Again, another scenario in your head. You don't even know what truly is going on over there. Maybe he has found another woman, but with the emotional immaturity that this man has, do you actually think he's going to somehow turn into a prince for the next woman? No.

 

When he asked you to move there in a year, this was future faking. It wasn't real. Again, he's was being driven by feel-good emotions and that is why it all crashed and burned so quickly.

  • Like 3
Posted

Crila - I read your original post just fine.

 

As I usually recommend, read what Zahara posted. Then read it again, then read it say 4 or 5 more times. Then print it out, leave a copy by your bedstand and another by the toilet. Read it each time you're there.

 

After you're sick and tired of reading it, well, then you're ready to take the next step.

Posted

No problem with your texts.

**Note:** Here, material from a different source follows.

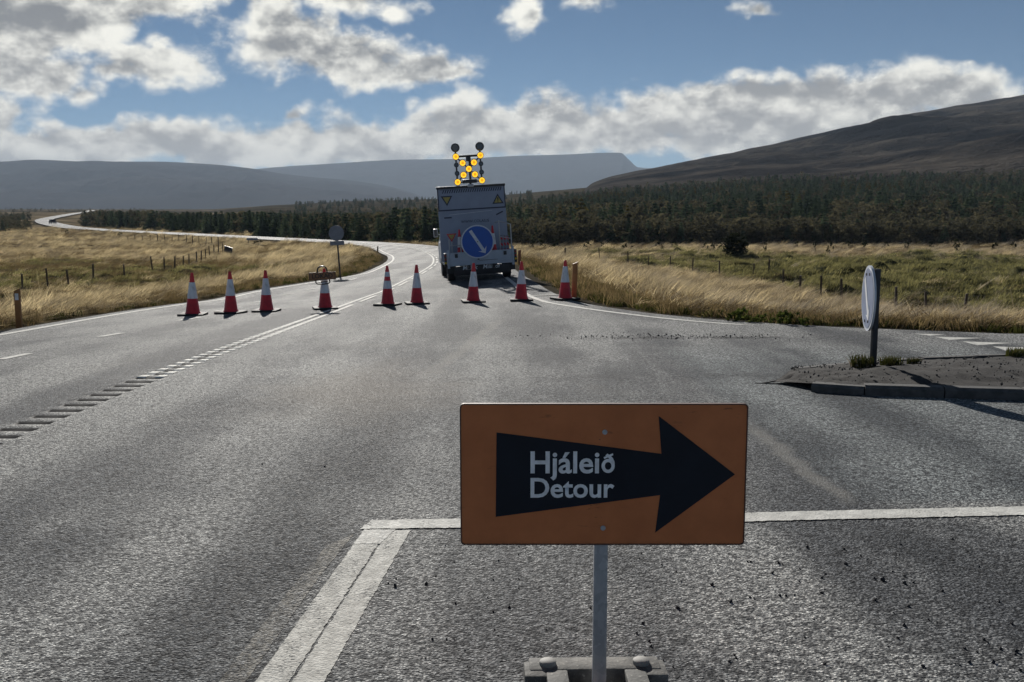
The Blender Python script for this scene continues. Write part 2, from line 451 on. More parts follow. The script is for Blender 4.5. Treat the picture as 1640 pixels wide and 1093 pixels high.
def f_asphalt(nt, b, pos):
    gp = nt.n('ShaderNodeNewGeometry').outputs['Position']
    sx = nt.n('ShaderNodeSeparateXYZ', {0: gp})
    vo = nt.n('ShaderNodeTexVoronoi', {'Vector': gp, 'Scale': 74.0, 'Randomness': 1.0})
    vo2 = nt.n('ShaderNodeTexVoronoi', {'Vector': gp, 'Scale': 150.0})
    rnd = nt.n('ShaderNodeSeparateColor', {0: vo.outputs['Color']})
    rnd2 = nt.n('ShaderNodeSeparateColor', {0: vo2.outputs['Color']})
    stone = nt.mix(nt.ss(rnd.outputs[0], .15, .95), (.050, .053, .057), (.44, .445, .437))
    stone = nt.mix(nt.ss(rnd.outputs[1], .86, .95), stone, (.58, .575, .56))
    fine = nt.mix(rnd2.outputs[0], (.062, .064, .068), (.30, .303, .30))
    col = nt.mix(nt.ss(vo.outputs['Distance'], .34, .56), stone, fine)
    col = nt.mix(nt.m('MULTIPLY', nt.ss(nt.noise(gp, 34, 3, .6), .44, .60), .85), col, (.022, .023, .026))
    # worn wheel paths, bitumen-rich strips between them, old repairs and dust
    stretch = nt.vm('MULTIPLY', gp, (1.0, .16, 1.0))
    big = nt.noise(stretch, .9, 5, .62); patch = nt.noise(gp, .33, 4, .6)
    path = nt.m('SINE', nt.m('MULTIPLY_ADD', nt.m('ADD', sx.outputs[0], nt.m('MULTIPLY', patch, .8)), 3.9, 1.75))
    worn = nt.m('ADD', nt.m('MULTIPLY', path, .20), nt.m('ADD', nt.m('MULTIPLY', nt.m('SUBTRACT', big, .5), 2.3), nt.m('MULTIPLY', nt.m('SUBTRACT', patch, .5), 1.7)))
    col = nt.mix(1.0, col, nt.mix(nt.ss(worn, -.42, .42), (.50, .52, .555), (1.68, 1.66, 1.60)), 'RGBA', 'MULTIPLY')
    bx = nt.m('ADD', sx.outputs[0], nt.m('MULTIPLY', nt.m('SUBTRACT', nt.noise(gp, .9, 3), .5), .7))
    band = nt.m('MULTIPLY', nt.ss(nt.m('ABSOLUTE', nt.m('ADD', bx, 1.18)), .55, .12), nt.m('MULTIPLY', nt.ss(sx.outputs[1], 10.5, 7.0), .62))
    bd2 = nt.m('MULTIPLY', nt.ss(nt.m('ABSOLUTE', nt.m('MULTIPLY_ADD', sx.outputs[1], .5, nt.m('SUBTRACT', bx, 4.72))), .42, .1), nt.m('MULTIPLY', nt.ss(sx.outputs[1], 5.5, 5.2), .55))
    col = nt.mix(nt.m('MAXIMUM', band, bd2), col, nt.mix(1.0, col, (.36, .38, .41), 'RGBA', 'MULTIPLY'))
    dust = nt.m('MULTIPLY', nt.ss(nt.noise(nt.vm('MULTIPLY', gp, (.7, .5, 1)), .55, 5, .65), .56, .78), .35)
    col = nt.mix(dust, col, (.20, .175, .14))
    new = nt.m('MULTIPLY', nt.ss(nt.m('ADD', sx.outputs[0], nt.m('MULTIPLY', nt.m('SUBTRACT', nt.noise(gp, 1.6, 4), .5), .5)), 1.9, 2.15), nt.m('MULTIPLY', nt.ss(sx.outputs[1], 5.8, 6.0), nt.ss(sx.outputs[1], 15.5, 12.0)))
    col = nt.mix(new, col, nt.mix(1.0, col, (.74, .79, .82), 'RGBA', 'MULTIPLY'))
    tan = nt.m('MULTIPLY', nt.ss(nt.vm('DISTANCE', nt.vm('MULTIPLY', nt.vm('ADD', gp, nt.vm('MULTIPLY', nt.vm('SUBTRACT', nt.noise(gp, 1.1, 4, .6, 1), (.5, .5, .5)), (1.6, 2.4, 0))), (1, .42, 0)), (-1.55, 4.3, 0), 1), 1.3, .15), .42)
    col = nt.mix(tan, col, (.27, .235, .19))
    # tar-black scraped line across the mouth of the side road
    w = nt.m('ADD', sx.outputs[1], nt.m('MULTIPLY', nt.m('SUBTRACT', nt.noise(gp, .8, 3), .5), .5))
    ln = nt.m('MULTIPLY', nt.ss(nt.m('ABSOLUTE', nt.m('SUBTRACT', w, 15.0)), .28, .02), nt.m('MULTIPLY', nt.ss(sx.outputs[0], .4, 2.0), nt.ss(sx.outputs[0], 5.5, 3.5)))
    ln = nt.m('MULTIPLY', ln, nt.ss(nt.noise(gp, 6, 3), .38, .6))
    ln2 = nt.m('MULTIPLY', nt.ss(nt.m('ABSOLUTE', nt.m('SUBTRACT', w, 11.05)), .55, .05), nt.m('MULTIPLY', nt.ss(sx.outputs[0], -.9, 1.0), .45))
    col = nt.mix(nt.m('MAXIMUM', nt.m('MULTIPLY', ln, .85), nt.m('MULTIPLY', ln2, nt.ss(nt.noise(gp, 3, 4), .35, .65))), col, (.02, .02, .023))
    # pale raised seam where the side road's newer surfacing starts
    nz = nt.m('MULTIPLY', nt.m('SUBTRACT', nt.noise(gp, 2.2, 4), .5), .30)
    seam = nt.ss(nt.m('ABSOLUTE', nt.m('SUBTRACT', nt.m('ADD', sx.outputs[0], nz), 2.02)), .10, .015)
    seam = nt.m('MULTIPLY', seam, nt.m('MULTIPLY', nt.ss(sx.outputs[1], 5.75, 6.1), nt.ss(sx.outputs[1], 8.6, 7.9)))
    seam2 = nt.ss(nt.m('ABSOLUTE', nt.m('SUBTRACT', nt.m('ADD', nt.m('MULTIPLY_ADD', sx.outputs[1], -.105, sx.outputs[0]), nz), -2.13)), .16, .02)
    seam2 = nt.m('MULTIPLY', seam2, nt.m('MULTIPLY', nt.ss(sx.outputs[1], 10.8, 12.0), nt.ss(sx.outputs[1], 19, 17)))
    col = nt.mix(nt.m('MULTIPLY', nt.m('MAXIMUM', seam, seam2), .55), col, (.24, .23, .21))
    nt.put(b.inputs['Base Color'], col)
    hgt = nt.m('ADD', nt.m('MULTIPLY', vo.outputs['Distance'], -.013), nt.m('MULTIPLY', nt.noise(gp, 160, 3, .6), .010))
    hgt = nt.m('ADD', hgt, nt.m('MULTIPLY', rnd.outputs[2], .003))
    nt.put(b.inputs['Normal'], nt.n('ShaderNodeBump', {'Strength': .8, 'Distance': 1.0, 'Height': hgt}).outputs[0])
    nt.put(b.inputs['Roughness'], nt.m('MULTIPLY_ADD', rnd.outputs[1], .25, .66))
    b.inputs['Specular IOR Level'].default_value = .10


def f_paint(alpha_lo, alpha_hi, col=(.74, .73, .68)):
    def fn(nt, b, pos):
        gp = nt.n('ShaderNodeNewGeometry').outputs['Position']
        f_asphalt(nt, b, pos)
        under = b.inputs['Base Color'].links[0].from_socket
        n1 = nt.noise(gp, 75, 4, .7); n2 = nt.noise(nt.vm('MULTIPLY', gp, (9, 2.0, 1)), 1.0, 4, .65)
        k = nt.ss(nt.m('ADD', nt.m('MULTIPLY', n1, .75), nt.m('MULTIPLY', n2, .5)), alpha_lo, alpha_hi)
        dirt = nt.mix(nt.ss(nt.noise(gp, 14, 4), .35, .75), tuple(c * .70 for c in col), col)
        nt.put(b.inputs['Base Color'], nt.mix(k, under, dirt))
        bn = [q for q in nt.N if q.type == 'BUMP'][0]; nt.put(bn.inputs['Strength'], nt.m('MULTIPLY_ADD', k, -.6, .9))
    return fn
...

It's normal.

 

The good things is without the texts you wouldn't know where you stand for days and maybe more... So the texts did a good service for you.

 

I like people like you who communicate like you instead of people that refers to communication as something to trade with.

Posted

You have to realize that you didn't do anything wrong to make him dump you, he had it all decided and he was looking for a chance to tell you. He is a coward for choosing a text to do so and he never cared for you. The way a person breaks up shows too much for their character. He surely did show way too much. Mourn a bit but go on. Work on your insecurity issues or else you'll be always unhappy and it will be your fault.